▶ [What you will do] Copy exactly the lines from the beginning of the data down to and including the line holding "return tuple((v /", without any pictures.

▶ [Data excerpt]
☆ ☆ ☆ ☆
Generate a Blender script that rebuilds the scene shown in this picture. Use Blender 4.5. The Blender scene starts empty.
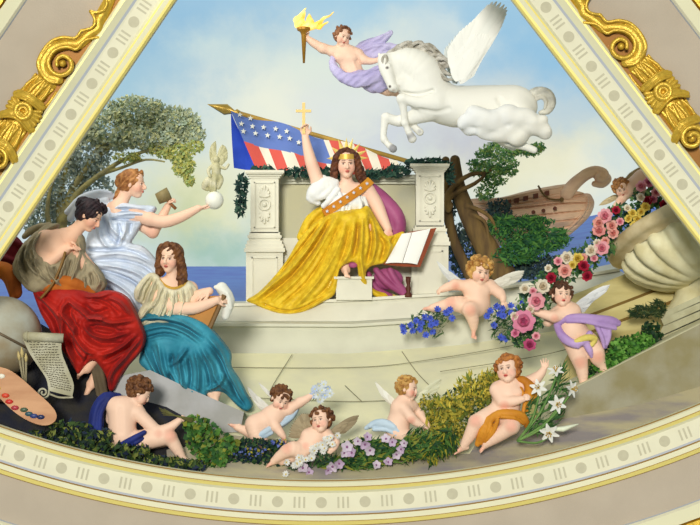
import bpy, math, random
import numpy as np
SC = bpy.context.scene
COL = SC.collection
DIST, FPX = 20.0, 2000.0            # camera distance to the wall plane (m); focal length in pixels
f32 = np.float32

def W(x, y, Y=0.0, z=0.0):
    """Place a point of a figure standing at depth Y: x, y in hundredths, z = relief towards the room."""
    s = (DIST + Y) / FPX
    return ((x - 350.0) * s, Y - z * s, (262.5 - y) * s)

def lin(c):
    return tuple((v / 255 / 12.92) if v / 255 <= .04045 else ((v / 255 + .055) / 1.055) ** 2.4 for v in c)

# ------------------------------------------------------------------ materials
MATS = {}
def mat(name, c, rough=.6, metal=0.0, var=0.0, vscale=8.0, c2=None, bump=0.0, bscale=40.0, attr=False, emit=0.0, sheen=0.0, stretch=None, thin=0.0):
    if name in MATS: return MATS[name]
    m = bpy.data.materials.new(name); m.use_nodes = True
    nt = m.node_tree; b = nt.nodes['Principled BSDF']
    b.inputs['Roughness'].default_value = rough; b.inputs['Metallic'].default_value = metal
    b.inputs['Specular IOR Level'].default_value = .25 if not metal else .5
    base = None
    rgb = nt.nodes.new('ShaderNodeRGB'); rgb.outputs[0].default_value = (*lin(c), 1); base = rgb.outputs[0]
    tc = nt.nodes.new('ShaderNodeTexCoord'); vec = tc.outputs['Object']
    if stretch:
        mp = nt.nodes.new('ShaderNodeMapping'); mp.inputs['Scale'].default_value = stretch
        nt.links.new(vec, mp.inputs['Vector']); vec = mp.outputs[0]
    if attr:
        at = nt.nodes.new('ShaderNodeVertexColor'); at.layer_name = 'Col'; base = at.outputs['Color']
    if c2 or var:
        n = nt.nodes.new('ShaderNodeTexNoise'); n.inputs['Scale'].default_value = vscale; n.inputs['Detail'].default_value = 5
        nt.links.new(vec, n.inputs['Vector'])
        r = nt.nodes.new('ShaderNodeMapRange'); r.inputs['From Min'].default_value = .38; r.inputs['From Max'].default_value = .62
        nt.links.new(n.outputs['Fac'], r.inputs['Value'])
        mx = nt.nodes.new('ShaderNodeMix'); mx.data_type = 'RGBA'
        if c2:
            nt.links.new(r.outputs[0], mx.inputs['Factor']); mx.inputs[7].default_value = (*lin(c2), 1)
        else:
            mul = nt.nodes.new('ShaderNodeMath'); mul.operation = 'MULTIPLY'; mul.inputs[1].default_value = var
            nt.links.new(r.outputs[0], mul.inputs[0]); nt.links.new(mul.outputs[0], mx.inputs['Factor'])
            mx.blend_type = 'MULTIPLY'; mx.inputs[7].default_value = (.45, .42, .38, 1)
        nt.links.new(base, mx.inputs[6]); base = mx.outputs[2]
    nt.links.new(base, b.inputs['Base Color'])
    if bump:
        n2 = nt.nodes.new('ShaderNodeTexNoise'); n2.inputs['Scale'].default_value = bscale; n2.inputs['Detail'].default_value = 4
        nt.links.new(vec, n2.inputs['Vector'])
        bp = nt.nodes.new('ShaderNodeBump'); bp.inputs['Strength'].default_value = bump; bp.inputs['Distance'].default_value = .02
        nt.links.new(n2.outputs['Fac'], bp.inputs['Height']); nt.links.new(bp.outputs[0], b.inputs['Normal'])
    if emit:
        nt.links.new(base, b.inputs['Emission Color']); b.inputs['Emission Strength'].default_value = emit
    if thin:        # light passes through leaves and petals
        tl = nt.nodes.new('ShaderNodeBsdfTranslucent'); ms = nt.nodes.new('ShaderNodeMixShader'); ms.inputs[0].default_value = thin
        nt.links.new(base, tl.inputs['Color']); nt.links.new(b.outputs[0], ms.inputs[1]); nt.links.new(tl.outputs[0], ms.inputs[2])
        nt.links.new(ms.outputs[0], nt.nodes['Material Output'].inputs['Surface'])
    if sheen: b.inputs['Sheen Weight'].default_value = sheen
    MATS[name] = m
    return m

# ------------------------------------------------------------------ objects
def tag(o, label=None, cat=None, group=None, kind=None):
    if label: o['label'] = label
    if cat: o['category'] = cat
    if group: o['group'] = group
    if kind: o['kind'] = kind
    return o

def link(o, parent=None):
    COL.objects.link(o)
    if parent is not None:
        o.parent = parent
        o.matrix_parent_inverse = parent.matrix_world.inverted()
    return o

def thing(name, loc, label, cat, group=None):
    o = bpy.data.objects.new(name, None); COL.objects.link(o)
    o.location = loc; o.empty_display_size = .1
    o.matrix_world.translation = loc
    return tag(o, label, cat, group)

def mesh(name, V, F, m, parent=None, smooth=True, cols=None, mi=None):
    """V (n,3) world points, F list of polygons or an (n,k) array."""
    me = bpy.data.meshes.new(name)
    V = np.asarray(V, f32)
    if isinstance(F, np.ndarray):
        n, k = F.shape
        lv = F.astype(np.int32).ravel(); ls = np.arange(0, n * k, k, dtype=np.int32); lt = np.full(n, k, np.int32)
    else:
        lt = np.array([len(p) for p in F], np.int32); n = len(F)
        lv = np.array([i for p in F for i in p], np.int32); ls = np.concatenate(([0], np.cumsum(lt)[:-1])).astype(np.int32)
    off = np.array(parent_loc(parent), f32)
    me.vertices.add(len(V)); me.vertices.foreach_set('co', (V - off).ravel())
    me.loops.add(len(lv)); me.loops.foreach_set('vertex_index', lv)
    me.polygons.add(n); me.polygons.foreach_set('loop_start', ls); me.polygons.foreach_set('loop_total', lt)
    ms = m if isinstance(m, (list, tuple)) else [m]
    for q in ms: me.materials.append(q)
    if mi is not None: me.polygons.foreach_set('material_index', np.asarray(mi, np.int32))
    me.polygons.foreach_set('use_smooth', np.full(n, bool(smooth)))
    me.update(calc_edges=True); me.validate()
    if cols is not None:
        a = me.color_attributes.new('Col', 'FLOAT_COLOR', 'POINT')
        c = np.ones((len(V), 4), f32); c[:, :3] = cols
        a.data.foreach_set('color', c.ravel())
    o = bpy.data.objects.new(name, me); COL.objects.link(o)
    if parent is not None: o.parent = parent
    return o

def parent_loc(p):
    v = [0.0, 0.0, 0.0]
    while p is not None:
        for i in range(3): v[i] += p.location[i]
        p = p.parent
    return v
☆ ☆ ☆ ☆
▶ [Correct output]
Generate a Blender script that rebuilds the scene shown in this picture. Use Blender 4.5. The Blender scene starts empty.
import bpy, math, random
import numpy as np
SC = bpy.context.scene
COL = SC.collection
DIST, FPX = 20.0, 2000.0            # camera distance to the wall plane (m); focal length in pixels
f32 = np.float32

def W(x, y, Y=0.0, z=0.0):
    """Place a point of a figure standing at depth Y: x, y in hundredths, z = relief towards the room."""
    s = (DIST + Y) / FPX
    return ((x - 350.0) * s, Y - z * s, (262.5 - y) * s)

def lin(c):
    return tuple((v / 255 / 12.92) if v / 255 <= .04045 else ((v / 255 + .055) / 1.055) ** 2.4 for v in c)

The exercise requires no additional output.